Fixes need to be implemented by those creating code generation tools, in general this does not apply to the swagger documents themselves. Mitigations for all issues include properly escaping parameters before injecting, while taking into account the context the variable(s) are used in inline code creation, and what sanitization efforts are in place to ensure the context of trust for an API specification can maintain a level of code creation free for remote code execution in the known, easily avoidable cases.

For example, using double brackets {{, instead of {{{ for handlebars templates will usually prevent many types of injection attacks that involve single or double quote termination, however this will not stop a determined attacker who can inject variables without sanitization logic into multi-line comments, inline code or variables.

Mustache templates

  • {{{ code }}} or {{& code}} can be vulnerable in template and sanitization logic
  • {{ code }} can be vulnerable given context language of template (e.g. block quote)

Where to be wary

  • inline code creation from variable
  • single ticks (') and quotes (") unescaped variable injection
  • block comment (initiator & terminator) injection

Where it gets tricky

  • Arbitrary Set delimiter redefinition {{=< >=}}<={{ }}=>
  • Runtime Partial templates {{> partial}}
  • set redefinition with alternate unescape {{=< >=}} <&foo> <={{ }}=>

What to do in general

  • prefer escaped variables always {{foo}}
  • enforce single-line for commented variables // {{foo}}
  • sanitize ' & " in variables before unescaped insertion
  • encode ', in single quoted path strings.
  • encode ", in double quoted path strings

It is recommended to consider usage of a sanitization tool such as the OWASP ESAPI.
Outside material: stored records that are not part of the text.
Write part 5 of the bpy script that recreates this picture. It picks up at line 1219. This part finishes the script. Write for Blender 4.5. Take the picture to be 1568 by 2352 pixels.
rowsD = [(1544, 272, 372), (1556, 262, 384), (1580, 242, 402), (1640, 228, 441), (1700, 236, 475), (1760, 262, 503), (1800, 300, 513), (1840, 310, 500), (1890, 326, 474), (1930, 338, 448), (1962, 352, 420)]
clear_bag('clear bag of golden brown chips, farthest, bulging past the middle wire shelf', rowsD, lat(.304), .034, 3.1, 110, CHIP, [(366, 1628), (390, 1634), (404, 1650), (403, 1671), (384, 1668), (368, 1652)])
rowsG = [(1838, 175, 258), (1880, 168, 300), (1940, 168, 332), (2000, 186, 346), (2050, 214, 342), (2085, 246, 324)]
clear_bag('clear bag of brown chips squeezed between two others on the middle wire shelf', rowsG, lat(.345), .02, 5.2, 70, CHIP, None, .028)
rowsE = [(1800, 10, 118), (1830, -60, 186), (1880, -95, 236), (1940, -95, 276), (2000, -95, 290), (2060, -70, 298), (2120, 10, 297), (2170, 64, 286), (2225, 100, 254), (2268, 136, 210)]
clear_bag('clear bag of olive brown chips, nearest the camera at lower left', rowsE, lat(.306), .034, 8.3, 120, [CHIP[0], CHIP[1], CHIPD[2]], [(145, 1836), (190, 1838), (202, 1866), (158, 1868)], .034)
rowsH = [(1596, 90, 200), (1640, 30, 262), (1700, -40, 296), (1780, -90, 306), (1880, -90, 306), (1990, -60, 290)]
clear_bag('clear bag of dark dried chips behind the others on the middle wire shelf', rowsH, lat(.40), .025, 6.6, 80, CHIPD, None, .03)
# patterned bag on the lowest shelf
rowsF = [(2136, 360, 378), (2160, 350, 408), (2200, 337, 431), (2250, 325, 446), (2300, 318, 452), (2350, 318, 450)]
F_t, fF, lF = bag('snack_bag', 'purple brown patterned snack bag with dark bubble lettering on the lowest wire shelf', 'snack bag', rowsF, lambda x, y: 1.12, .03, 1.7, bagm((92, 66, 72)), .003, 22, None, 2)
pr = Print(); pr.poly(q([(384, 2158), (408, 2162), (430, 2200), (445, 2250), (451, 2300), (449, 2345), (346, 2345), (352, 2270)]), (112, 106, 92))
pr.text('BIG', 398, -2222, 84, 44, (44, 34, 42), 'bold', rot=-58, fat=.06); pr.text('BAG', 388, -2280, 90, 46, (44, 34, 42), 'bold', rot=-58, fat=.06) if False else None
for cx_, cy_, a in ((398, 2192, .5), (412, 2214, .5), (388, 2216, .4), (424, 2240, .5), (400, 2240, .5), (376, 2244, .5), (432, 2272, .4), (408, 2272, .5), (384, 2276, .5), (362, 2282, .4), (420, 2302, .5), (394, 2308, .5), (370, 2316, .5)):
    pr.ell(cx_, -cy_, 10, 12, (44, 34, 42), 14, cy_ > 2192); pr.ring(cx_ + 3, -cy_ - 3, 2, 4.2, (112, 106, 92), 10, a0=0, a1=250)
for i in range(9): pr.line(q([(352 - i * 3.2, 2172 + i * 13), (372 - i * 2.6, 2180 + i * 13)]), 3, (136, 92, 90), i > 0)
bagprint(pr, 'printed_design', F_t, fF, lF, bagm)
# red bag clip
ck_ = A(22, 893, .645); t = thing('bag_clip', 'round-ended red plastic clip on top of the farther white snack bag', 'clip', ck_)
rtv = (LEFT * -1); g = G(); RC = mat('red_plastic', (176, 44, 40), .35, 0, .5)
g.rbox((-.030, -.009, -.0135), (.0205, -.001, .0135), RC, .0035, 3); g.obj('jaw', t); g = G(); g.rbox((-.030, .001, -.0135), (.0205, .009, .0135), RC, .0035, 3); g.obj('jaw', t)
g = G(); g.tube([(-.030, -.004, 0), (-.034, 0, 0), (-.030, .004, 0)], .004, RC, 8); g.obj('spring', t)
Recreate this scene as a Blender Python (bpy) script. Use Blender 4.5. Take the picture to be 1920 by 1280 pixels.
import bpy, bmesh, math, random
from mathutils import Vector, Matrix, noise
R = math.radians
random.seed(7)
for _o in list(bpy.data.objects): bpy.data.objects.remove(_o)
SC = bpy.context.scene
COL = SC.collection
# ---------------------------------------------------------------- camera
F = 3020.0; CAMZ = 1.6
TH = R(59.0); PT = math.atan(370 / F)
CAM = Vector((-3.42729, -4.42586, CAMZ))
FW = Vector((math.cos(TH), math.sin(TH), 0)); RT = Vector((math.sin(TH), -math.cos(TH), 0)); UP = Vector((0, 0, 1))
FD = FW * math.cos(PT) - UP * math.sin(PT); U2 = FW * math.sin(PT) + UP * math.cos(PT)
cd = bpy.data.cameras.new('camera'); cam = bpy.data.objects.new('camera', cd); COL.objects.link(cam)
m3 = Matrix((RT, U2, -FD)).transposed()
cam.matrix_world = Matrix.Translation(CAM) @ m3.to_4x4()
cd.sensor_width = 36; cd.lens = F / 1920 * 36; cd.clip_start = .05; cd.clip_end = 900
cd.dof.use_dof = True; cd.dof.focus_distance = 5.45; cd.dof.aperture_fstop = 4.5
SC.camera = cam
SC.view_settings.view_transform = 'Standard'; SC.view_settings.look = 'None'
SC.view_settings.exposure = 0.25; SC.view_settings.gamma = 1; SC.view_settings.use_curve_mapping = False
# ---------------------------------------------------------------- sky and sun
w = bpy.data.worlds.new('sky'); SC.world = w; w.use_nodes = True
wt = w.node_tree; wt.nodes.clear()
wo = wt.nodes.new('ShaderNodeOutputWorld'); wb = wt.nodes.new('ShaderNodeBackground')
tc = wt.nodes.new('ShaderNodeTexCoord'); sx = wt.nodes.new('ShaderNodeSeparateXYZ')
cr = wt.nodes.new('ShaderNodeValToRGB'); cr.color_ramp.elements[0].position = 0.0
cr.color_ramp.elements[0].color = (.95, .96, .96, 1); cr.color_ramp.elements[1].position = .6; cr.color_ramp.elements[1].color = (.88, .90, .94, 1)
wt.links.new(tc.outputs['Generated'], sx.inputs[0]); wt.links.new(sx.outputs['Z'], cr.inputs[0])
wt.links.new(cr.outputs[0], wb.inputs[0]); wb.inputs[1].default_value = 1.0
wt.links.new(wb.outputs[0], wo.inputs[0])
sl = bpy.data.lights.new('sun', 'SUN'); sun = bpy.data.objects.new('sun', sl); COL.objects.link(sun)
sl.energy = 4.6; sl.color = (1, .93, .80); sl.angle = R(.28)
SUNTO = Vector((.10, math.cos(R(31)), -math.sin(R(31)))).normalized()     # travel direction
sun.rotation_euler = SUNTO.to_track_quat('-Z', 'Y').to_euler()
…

For the time being, a Github Pull Request is offered here.

Disclosure Timeline

This vulnerability advisory was prepared in accordance with Rapid7's disclosure policy.

  • Tue, Apr 19, 2016: Attempted to contact the vendor and the API team at
  • Mon, May 09, 2016: Details disclosed to CERT (VU#755216).
  • Thu, Jun 16, 2016: Proposed patch supplied to CERT.
  • Thu, Jun 23, 2016: CVE-2016-5641 assigned by CERT.
  • Thu, Jun 23, 2016: Public disclosure and Metasploit module released.
  • Thu, Jun 23, 2016: Fix offered to swagger-codegen.

Future of Swagger

Starting January 1st, 2016, the Swagger Specification has been donated to the Open API Initiative (OAI) and is the foundation of the OpenAPI Specification. However, the name ‘Swagger' is still the preferred naming in many a dinner party and dad joke, and was used in this document when referring to an OAS 2.0 specification documentation.In the typical case, a Swagger document defines a RESTful API. It implements a subset of the JSON Schema Draft 4.